FARC will auch Entschädigungen zahlen
Auch will die FARC ihr bedeutendes, mit Drogenhandel und Entführungen erwirtschaftetes Vermögen für die Entschädigung von Opfern zur Verfügung stellen. Dafür sollen die bis zu 15.000 Kämpfer der Guerilla nach ihrer Entwaffnung straffrei davonkommen und in die Gesellschaft integriert werden.
Bauern, die in den oft unzugänglichen Teilen des Landes bisher vom Koka-Anbau gelebt und so der FARC ein sicheres Einkommen aus dem Drogenhandel garantiert haben, sollen mit finanziellen Anreizen dazu gebracht werden, auf weit weniger einträgliche Früchte wie Bananen, Kakao oder anderes umzusteigen. Zu Recht besteht in diesem Zusammenhang die Sorge, dass kriminelle Banden das Vakuum, das eine abziehende FARC hinterlassen würde, nützen und den Drogenhandel an sich reißen könnten.

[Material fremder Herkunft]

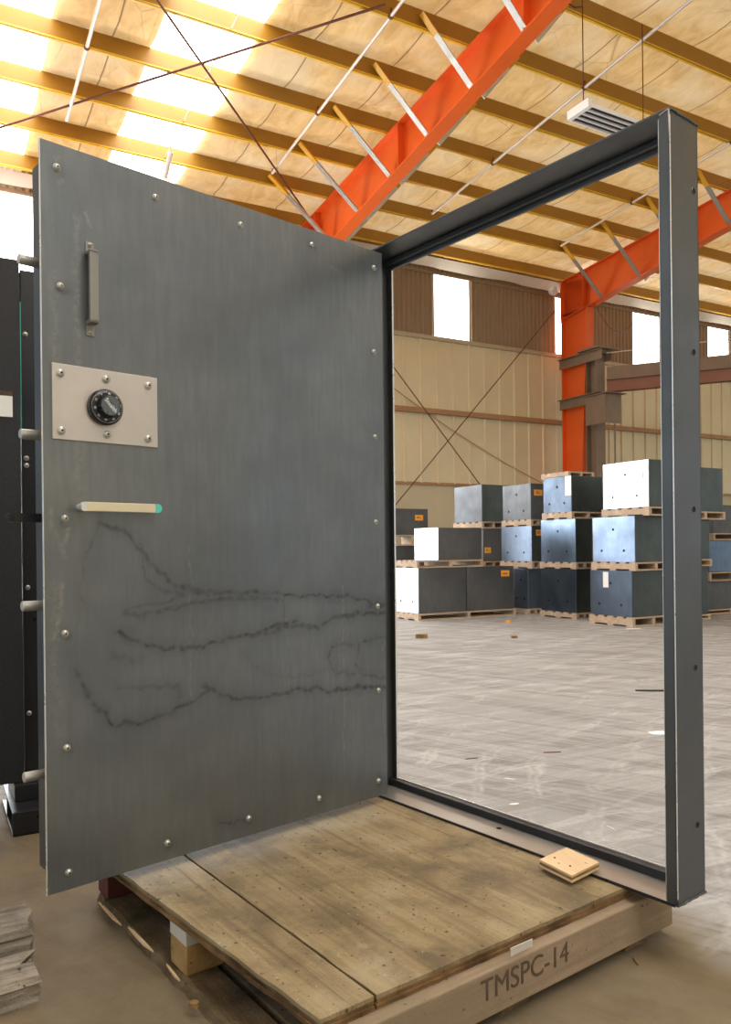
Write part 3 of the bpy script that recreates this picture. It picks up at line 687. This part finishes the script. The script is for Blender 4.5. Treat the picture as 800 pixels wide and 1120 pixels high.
# dial
dc_ = ond(114, 446, .005)
ring = obj('dial_ring', MB().lathe(dc_, dn, [(0, .050), (.012, .050), (.015, .047), (.015, .0455)], 48), 'dial', door)
face = obj('dial', MB().lathe(dc_+dn*.012, dn, [(0, .045), (.006, .045), (.010, .038), (.0102, .030)], 60), 'dial', door)
knob = MB(); seg = 40; kp = dc_+dn*.020; ux = dd; uz = Z
prof = [(0, .031, 0), (.004, .0305, 1), (.020, .029, 1), (.023, .0275, 0)]
P = []
for h, r, rg in prof:
    for i in range(seg*2): a = math.pi*i/seg; rr = r*(1-.05*rg*(i % 2)); P.append(kp+dn*h+(ux*math.cos(a)+uz*math.sin(a))*rr)
m2 = seg*2
knob.add(P, [(k*m2+i, k*m2+(i+1) % m2, (k+1)*m2+(i+1) % m2, (k+1)*m2+i) for k in range(3) for i in range(m2)]+[tuple(range(3*m2, 4*m2))])
obj('dial_knob', knob, 'dial', face); kc = obj('dial_cap', MB().lathe(kp+dn*.023, dn, [(0, .0268), (.0008, .0263)], 40), 'dialtop', face)
mb = MB()
for i in range(100):
    a = 2*math.pi*i/100; e1 = dd*math.cos(a)+Z*math.sin(a); e2 = -dd*math.sin(a)+Z*math.cos(a)
    r0 = .0405 if i % 10 == 0 else (.0415 if i % 5 == 0 else .0425)
    mb.box(dc_+dn*.0195+e1*r0*.0+e1*r0-e2*.0003, e1*(.0442-r0), e2*.0006, -dn*.003)
obj('dial_marks', mb, 'white', face)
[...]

Der Friedensvertrag mit der FARC wird nach seiner schon bald geplanten Unterzeichnung also noch viele Probleme nach sich ziehen. Er zeigt aber auch, dass sich sogar langjährige blutige Konflikte mit gutem Willen auf beiden Seiten lösen lassen können. Und dass man die Tradition der Gewalt brechen kann.